▸ **Given information**
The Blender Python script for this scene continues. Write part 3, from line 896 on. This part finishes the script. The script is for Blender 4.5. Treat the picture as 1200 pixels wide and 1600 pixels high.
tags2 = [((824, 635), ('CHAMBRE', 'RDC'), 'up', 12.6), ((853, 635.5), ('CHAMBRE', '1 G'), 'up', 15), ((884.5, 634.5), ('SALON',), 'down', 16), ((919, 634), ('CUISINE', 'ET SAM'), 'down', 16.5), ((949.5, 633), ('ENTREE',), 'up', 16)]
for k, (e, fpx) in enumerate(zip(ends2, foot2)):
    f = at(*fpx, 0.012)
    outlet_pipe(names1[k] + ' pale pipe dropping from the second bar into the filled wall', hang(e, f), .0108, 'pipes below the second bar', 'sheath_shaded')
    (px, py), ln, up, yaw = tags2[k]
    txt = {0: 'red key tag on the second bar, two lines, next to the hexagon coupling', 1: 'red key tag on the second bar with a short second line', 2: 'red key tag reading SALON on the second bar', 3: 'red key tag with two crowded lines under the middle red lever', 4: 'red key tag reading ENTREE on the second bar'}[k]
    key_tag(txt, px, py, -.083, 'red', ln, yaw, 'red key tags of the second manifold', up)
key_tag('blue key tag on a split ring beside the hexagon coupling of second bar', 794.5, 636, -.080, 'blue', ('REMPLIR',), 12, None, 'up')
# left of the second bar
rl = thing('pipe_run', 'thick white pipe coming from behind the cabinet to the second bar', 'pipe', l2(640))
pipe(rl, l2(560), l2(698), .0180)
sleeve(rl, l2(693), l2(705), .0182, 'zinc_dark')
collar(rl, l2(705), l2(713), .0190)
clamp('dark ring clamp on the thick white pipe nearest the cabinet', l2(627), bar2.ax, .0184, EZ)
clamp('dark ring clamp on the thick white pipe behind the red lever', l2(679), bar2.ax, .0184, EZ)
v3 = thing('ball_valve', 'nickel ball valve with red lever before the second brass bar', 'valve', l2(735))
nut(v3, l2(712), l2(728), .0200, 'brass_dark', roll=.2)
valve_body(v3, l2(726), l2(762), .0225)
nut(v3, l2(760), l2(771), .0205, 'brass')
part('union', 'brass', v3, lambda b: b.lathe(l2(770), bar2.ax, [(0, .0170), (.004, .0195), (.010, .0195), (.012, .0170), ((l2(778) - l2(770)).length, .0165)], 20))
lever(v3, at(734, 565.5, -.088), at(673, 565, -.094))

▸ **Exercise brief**
Find all the lines containing "from" in the material, then copy them.

▸ **Worked solution**
The Blender Python script for this scene continues. Write part 3, from line 896 on. This part finishes the script. The script is for Blender 4.5. Treat the picture as 1200 pixels wide and 1600 pixels high.
    outlet_pipe(names1[k] + ' pale pipe dropping from the second bar into the filled wall', hang(e, f), .0108, 'pipes below the second bar', 'sheath_shaded')
rl = thing('pipe_run', 'thick white pipe coming from behind the cabinet to the second bar', 'pipe', l2(640))